VII) ESCRITORES ITALIANOS
No reportório bibliográfico do nosso cronista contam-se os seguintes autores italianos: Dante, João Flamano, Cino da Pistoia, Marco Polo e Pier Paulo Vergério.
Zurara dominou o italiano, pelo menos o suficiente para entender e traduzir o que lia, como prova a tradução de alguns versos de Cino da Pistoia a que adiante nos referiremos; e até pode conjeturar-se que não foi de todo alheio à fala deste idioma, como sugere a grafia com que escreveu o nome do mesmo jurista e poeta: Chino da Pistoia. Se assim foi, é de crer que a tivesse praticado com Mateus de Pisano, mestre que fora de D. Afonso V, que lhe cometeu o encargo de escrever em latim os feitos de D. João I, do que se desobrigou com o De bello Septensi, baseado em grande parte nos escritos de Zurara, e a quem este louva como “Poeta laureado, e hum dos suficientes Filosofos e Oradores que em seus dias concorreram na Christandade” (P, 215).
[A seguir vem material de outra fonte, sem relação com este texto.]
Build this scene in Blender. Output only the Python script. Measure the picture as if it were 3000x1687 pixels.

Fosse, porém, qual fosse a extensão do seu saber idiomático do italiano, não foi o sentimento literário que o levou a ler as produções de poetas stilnovistas, cujos sonetos e canções tiveram, em geral, por tema o Amor.
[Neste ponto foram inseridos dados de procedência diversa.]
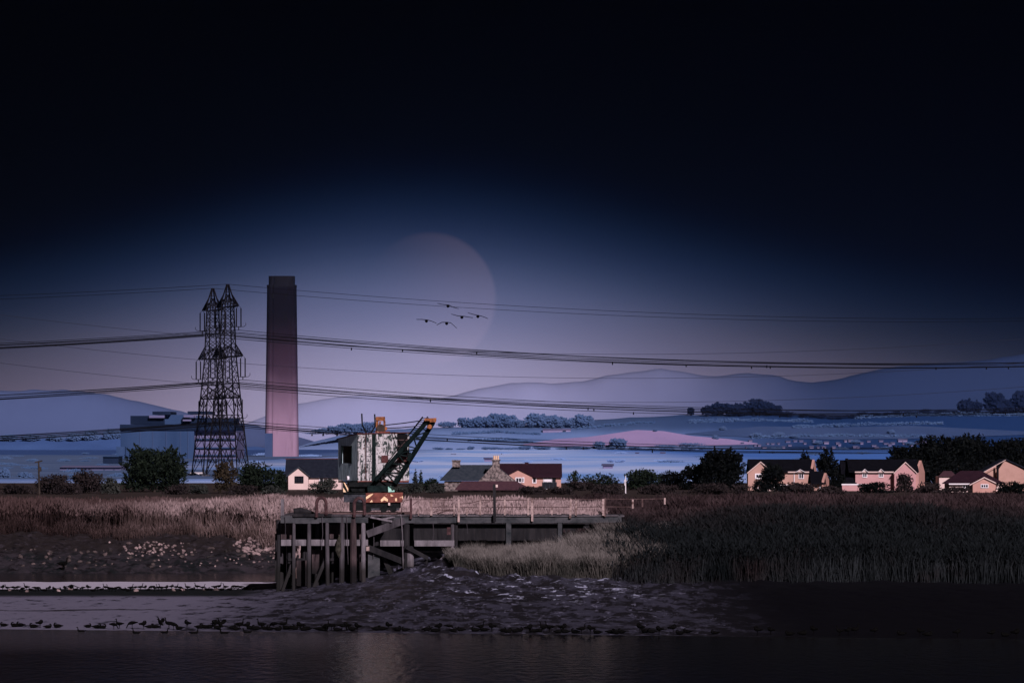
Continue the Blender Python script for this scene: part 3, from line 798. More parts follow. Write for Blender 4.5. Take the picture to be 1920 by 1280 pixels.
# ------------------------------------------------------------------ pylons
LDIR = Vector((0.91, 0.415, 0)).normalized()
ADIR = Vector((0.415, -0.91, 0)).normalized()
ARMS = ((39.6, 6.9), (28.2, 9.5), (18.85, 7.7))
INS = 5.0
def pylon_proto(px, d, label):
    t = thing('electricity_pylon', label, 'pylon', (PX(px, d), d, 0), 'pylons standing together by the power station')
    hs = [(1.0, 3.85), (18.85, 2.25), (28.2, 1.5), (39.6, 1.08), (41.5, 0.95), (44.8, 0.15)]
    def hw(z): return float(np.interp(z, [h[0] for h in hs], [h[1] for h in hs]))
    def pt(a, b, z, k=1.0):
        w_ = hw(z) * k
        return LDIR * (a * w_) + ADIR * (b * w_) + Vector((0, 0, z))
    for a, b in ((-1, -1), (1, -1), (1, 1), (-1, 1)):
        mb = MB()
        for (z0, _), (z1, _) in zip(hs, hs[1:]):
            mb.bar(pt(a, b, z0), pt(a, b, z1), 0.28 if z0 < 30 else 0.24)
        lg = part('leg', mb, M['steel_far'], t)
        q_ = pt(a, b, 0)
        part('footing', MB().box(q_.x - .9, q_.x + .9, q_.y - .9, q_.y + .9, -2, 1.4), M['crane_grey'], lg)
    zs = [1.0, 7.0, 11.0, 15.0, 18.85]
    z = 18.85
    while z < 41: z = min(z + 1.9 * hw(z) / 1.9 + 0.55, 41.5); zs.append(z)
    mb = MB()
    cs = [(-1, -1), (1, -1), (1, 1), (-1, 1)]
    for i in range(len(zs) - 1):
        za, zb = zs[i], zs[i + 1]
        for q in range(4):
            a, b = cs[q], cs[(q + 1) % 4]
            th = 0.13 if za < 19 else 0.11
            if za < 18:     # inverted V with a belt
                mid = (pt(*a, zb) + pt(*b, zb)) / 2
                mb.bar(pt(*a, za), mid, th); mb.bar(pt(*b, za), mid, th)
                mb.bar(pt(*a, zb), pt(*b, zb), th)
                qa = (pt(*a, za) + mid) / 2; qb = (pt(*b, za) + mid) / 2
                mb.bar(qa, pt(*a, (za + zb) / 2 + 0.8), th * .7); mb.bar(qb, pt(*b, (za + zb) / 2 + 0.8), th * .7)
                mb.bar(qa, pt(*a, zb), th * .7); mb.bar(qb, pt(*b, zb), th * .7)
            else:
                mb.bar(pt(*a, za), pt(*b, zb), th); mb.bar(pt(*b, za), pt(*a, zb), th)
    for q in range(4):
        mb.bar(pt(*cs[q], 43), pt(*cs[(q + 1) % 4], 43), .1)
    part('lattice_bracing', mb, M['steel_far'], t, kind='stuff')
    tips = []
    for za, L in ARMS:
        for sgn in (-1, 1):
            tip = ADIR * (sgn * L) + Vector((0, 0, za + 0.15))
            mb = MB()
            roots = []
            for s2 in (-1, 1):
                lo = pt(s2, sgn, za); up = pt(s2, sgn, za + 2.9)
                mb.bar(lo, tip, 0.24); mb.bar(up, tip, 0.2)
                roots.append((lo, up))
            for k_ in (0.2, 0.4, 0.6, 0.8):
                for lo, up in roots:
                    mb.bar(lo.lerp(tip, k_), up.lerp(tip, max(0, k_ - 0.2)), 0.11)
                    mb.bar(lo.lerp(tip, k_), up.lerp(tip, k_), 0.11)
                mb.bar(roots[0][0].lerp(tip, k_), roots[1][0].lerp(tip, k_), 0.11)
            mb.bar(pt(-1, sgn, za), pt(1, sgn, za), 0.2)
            arm = part('crossarm', mb, M['steel_far'], t)
            ib = MB()
            for s3 in (-0.55, 0.55):
                top = tip + LDIR * s3 * 0.4 + Vector((0, 0, -0.2)); q0 = tip + LDIR * s3 + Vector((0, 0, -0.6)); q1 = tip + LDIR * s3 + Vector((0, 0, -INS + 0.2))
                ib.bar(top, q0, .08)
                n = 16
                pts = [q0.lerp(q1, i / (2 * n)) for i in range(2 * n + 1)]
                ib.tube(pts, [0.19 if i % 2 else 0.12 for i in range(2 * n + 1)], 6)
            q1 = tip + Vector((0, 0, -INS + 0.2))
            ib.bar(q1 - LDIR * .62, q1 + LDIR * .62, .16)
            ib.bar(q1, q1 + Vector((0, 0, -0.7)), .2)
            for s3 in (-1, 1):
                ib.tube([q1 + LDIR * .5 * s3, q1 + LDIR * 1.3 * s3 + Vector((0, 0, .05)), q1 + LDIR * 1.75 * s3 + Vector((0, 0, .45)), q1 + LDIR * 1.7 * s3 + Vector((0, 0, .9))], .06, 5)
            part('insulator', ib, M['insul'], arm)
            tips.append(tip + Vector((0, 0, -INS - 0.5)))
    tips.append(Vector((0, 0, 44.8)))
    return t, tips
py_a, tips = pylon_proto(399, 1125, 'left lattice pylon of the overlapping pair, set slightly farther back')
py_b = copy_tree(py_a)
py_b.location = (PX(427, 1096), 1096, 0)
py_b['label'] = 'right lattice pylon of the overlapping pair, nearer and a little taller'
SPAN = 330
def wire(name, a, b_off, sag, label, group, rad=0.06, damp=True):
    """one conductor over the support A: a span to either side"""
    o = Vector(a)
    mb = MB()
    for sg in (-1, 1):
        pts = []
        for i in range(49):
            t_ = i / 48
            p = LDIR * (sg * SPAN * t_) + Vector((0, 0, -4 * sag * t_ * (1 - t_) + b_off))
            pts.append(p)
        mb.tube(pts, rad, 4, cap=False)
    ob = link(name, mb.mesh(name), M['cable'])
    ob.location = o
    tag(ob, label, 'power line', group)
    if damp:
        for q in range(3):
            s_ = rnd.uniform(25, 250)
            t_ = s_ / SPAN
            mb = MB()
            c = LDIR * s_ + Vector((0, 0, -4 * sag * t_ * (1 - t_) + b_off))
            mb.box(c.x - .14, c.x + .14, c.y - .14, c.y + .14, c.z - .5, c.z + .16)
            part('spacer', mb, M['cable'], ob)
    return ob
LV = ('top', 'middle', 'bottom')
for ip, (pp, nm) in enumerate(((py_a, 'left'), (py_b, 'right'))):
    base = Vector(pp.location)
    for k, tip in enumerate(tips[:-1]):
        lv = k // 2
        for q in (0, 1):
            wire('power_cable', base + tip, -0.5 * q + rnd.uniform(-.15, .15), 6.2 + 0.5 * q + rnd.uniform(-.35, .35) + 0.25 * (k % 2),
                 '%s %s cable hung from the %s %s arm of the %s pylon' % (('upper', 'lower')[q], LV[lv], ('far', 'near')[k % 2], LV[lv], nm), 'cables of the %s bundle' % LV[lv], damp=(q == 1))
    wire('earth_wire', base + tips[-1], 0, 6.0, 'thin earth wire sagging from the peak of the %s pylon' % nm, 'earth wires on the pylon peaks', 0.045, False)
def faint(pts_px, d, label):
    xs_ = np.linspace(-200, 2120, 60)
    pv_, k_ = pts_px
    mb = MB()
    mb.tube([P(x, pv_ - k_ * (x - 1180) ** 2, d) for x in xs_], 0.09, 4, cap=False)
    ob = link('distant_cable', mb.mesh('distant_cable'), M['cable2'])
    tag(ob, label, 'power line', 'thin cables of the line farther off')
M['cable2'] = mat('grey_cable', (0.02, 0.02, 0.03), None, rough=0.9, spec=0.05)
faint((664, 5.3e-5), 2500, 'thin grey distant cable crossing the sky just above the top black bundle')
faint((709, 5.3e-5), 2500, 'thin grey distant cable crossing between the top and middle black bundles')
faint((754, 5.3e-5), 2500, 'thin grey distant cable crossing just above the middle black bundle at right')

# ------------------------------------------------------------------ trees
def leaves(pts, size, rs, flat=0.4, face=None):
    """rhombus leaf clumps round points"""
    n = len(pts)
    a = rs.normal(size=(n, 3))
    if face is not None:      # leaves turned towards the sun for even, haze-flat shading
        nn = np.array(face) + rs.normal(size=(n, 3)) * .28; nn /= np.linalg.norm(nn, axis=1)[:, None]
        a -= (a * nn).sum(1)[:, None] * nn
    a /= np.linalg.norm(a, axis=1)[:, None]
    if face is not None:
        b = np.cross(nn, a)
        s = size * rs.uniform(0.5, 1.35, size=(n, 1))
        v = np.stack([pts - a * s, pts - b * s * flat, pts + a * s, pts + b * s * flat], 1).reshape(-1, 3)
        return v, np.arange(4 * n).reshape(n, 4)
    b = rs.normal(size=(n, 3)); b -= (a * b).sum(1)[:, None] * a; b /= np.linalg.norm(b, axis=1)[:, None]
    s = size * rs.uniform(0.5, 1.35, size=(n, 1))
    v = np.stack([pts - a * s, pts - b * s * flat, pts + a * s, pts + b * s * flat], 1).reshape(-1, 3)
    f = np.arange(4 * n).reshape(n, 4)
    return v, f
def crown_points(lobes, per, rs, edge=0.55):
    out = []
    for c, r in lobes:
        m = int(per * (r[0] * r[2]))
        u = rs.normal(size=(m, 3)); u /= np.linalg.norm(u, axis=1)[:, None]
        q = rs.uniform(0.0, 1, size=(m, 1)) ** edge
        q = q * (1 + 0.22 * (rs.uniform(size=(m, 1)) ** 3))
        out.append(np.array(c) + u * q * np.array(r))
    return np.concatenate(out)
def near(px):
    for lim, t_ in ((90, 'behind the telegraph pole'), (240, 'left of the big round tree'), (540, 'behind the pylon feet'), (650, 'behind the slate-roofed house'), (830, 'behind the crane'), (930, 'above the stone cottage'), (1060, 'above the salmon house'),
                    (1180, 'behind the white mast'), (1300, 'left of the spiky tree'), (1400, 'behind the spiky tree'), (1540, 'above the first peach house'), (1740, 'above the pink house')):
        if px < lim: return t_
    return 'above the bungalow'
tree_no = 0
ORD = 'first second third fourth fifth sixth seventh eighth ninth tenth eleventh twelfth thirteenth fourteenth fifteenth sixteenth'.split()
def tree(name, label, px, w_px, top, d, m, cat='tree', base=None, group=None, seed=None, leaf=None, nl=9, per=70, spiky=0.0, trunk_h=0.25, zbase=None, shape='round', flat=0.4):
    """tree or bush seen at photo column px, w_px wide, top at photo row TOP"""
    global tree_no
    tree_no += 1
    rs = np.random.RandomState(100 + tree_no if seed is None else seed)
    zb = zbase if zbase is not None else 1.25
    k = d / F
    w_ = w_px * k; H = PZ(top, d) - zb
    t = thing(name, label, cat, (PX(px, d), d, zb), group)
    lobes = []
    ch = H * (1 - trunk_h)
    zc = H * trunk_h + ch / 2
    if shape == 'round':
        if trunk_h < .12:
            for i in range(7):
                f_ = (i + .5) / 7 - .5
                lobes.append(((f_ * w_ * .82, rs.uniform(-.2, .2) * w_, H * rs.uniform(.13, .22)), (w_ * .15, w_ * .2, H * .2)))
        lobes.append(((0, 0, zc - ch * .03), (w_ * .36, w_ * .36, ch * .43)))
        for i in range(nl):
            a = rs.uniform(0, 2 * math.pi); e = rs.uniform(-0.7, 1.0)
            rr = rs.uniform(.16, .27)
            lobes.append(((math.cos(a) * w_ * (.5 - rr) * math.sqrt(max(0.05, 1 - e * e * .8)), math.sin(a) * w_ * (.5 - rr) * math.sqrt(max(0.05, 1 - e * e * .8)), zc + e * ch * (.5 - rr)), (w_ * rr, w_ * rr, ch * rr * rs.uniform(.85, 1.1))))
    elif shape == 'cone':
        for i in range(9):
            f = i / 8
            r_ = w_ * .5 * (1 - f) ** .8 + .04 * w_
            lobes.append(((rs.uniform(-.06, .06) * w_, 0, H * (.06 + .88 * f)), (r_, r_, H * .11)))
    elif shape == 'wide':
        for i in range(nl):
            f = (i + .5) / nl
            hh = ch * rs.uniform(.62, 1.0) * (0.75 + .25 * math.sin(math.pi * f))
            lobes.append((((f - .5) * w_ * .86, rs.uniform(-.15, .15) * w_ * .4, H * trunk_h + hh * .5), (w_ / nl * rs.uniform(.8, 1.25), w_ / nl * 1.2, hh * .5)))
    ls = (leaf or max(0.28, min(w_, H) * 0.055)) * .8
    pts = crown_points(lobes, per / max(ls * ls, 1e-4) * 0.09, rs)
    if spiky:
        for i in range(int(spiky)):
            a = rs.uniform(0, 2 * math.pi); e = rs.uniform(0.0, 1.0)
            base_ = np.array((math.cos(a) * w_ * .40 * math.sqrt(1 - e * e * .9), math.sin(a) * w_ * .4, zc + e * ch * .40))
            dr = base_ - np.array((0, 0, zc - ch * .25)); dr /= np.linalg.norm(dr)
            ln = rs.uniform(.06, .15) * max(w_, H)
            q = rs.uniform(0, 1, size=(26, 1))
            pts = np.concatenate([pts, base_ + dr * q * ln + rs.normal(size=(26, 3)) * ls * .35 * (1.2 - q)])
    pts = pts[pts[:, 2] > 0.02 * H]
    v, f = leaves(pts, ls, rs, flat)
    cr = link('crown', npmesh('crown', v, f), m, t)
    mb = MB()
    tr_ = max(0.05, w_ * .022)
    mb.tube([(0, 0, -0.3), (rs.uniform(-.02, .02) * w_, 0, H * .3), (rs.uniform(-.04, .04) * w_, 0, H * .72)], [tr_ * 1.3, tr_, tr_ * .35], 7)
    for i in range(4):
        a = rs.uniform(0, 6.28)
        z0 = H * rs.uniform(.2, .45)
        mb.tube([(0, 0, z0), (math.cos(a) * w_ * .15, math.sin(a) * w_ * .15, z0 + H * .13), (math.cos(a) * w_ * .3, math.sin(a) * w_ * .3, z0 + H * .22)], [tr_ * .6, tr_ * .4, tr_ * .15], 5)
    part('trunk', mb, M['bark'], t)
    return t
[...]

Se a graça literária de tais poesias o tocou não deu mostra disso, porque somente mostrou, como sempre, por intrínseco ditame da sua compleição e da ambiência em que vivia e para a qual escrevia, que o cativaram as preocupações doutrinais, as exortações morais e as intenções didáticas.
De Dante leu o Inferno. É a única obra que cita. Prova-o claramente o seguinte passo da Crón. do Conde D. Pedro (p. 466): “Como as vontades humanas muitas vezes, as cousas vindouras per hum calado segredo aos mortaes apresentam, como aquelle famoso Poeta Dante na sua primeira Cantica reza, ou se vos mais praz Valerio Maximo naquelle Livro, em que abreviou as quatorze Decadas de Tito Livio achareis, como as almas per hum intrinseco segredo, vem muitas cousas, que ham de vir; e esto principalmente quando os espiritos estam repousados no sono, e os estamagos non tem tanta superfluidade de humores, ou enchimento de vianda, ou mingoamento della; perque o celebro per falsas fumosidades seja dannado…”.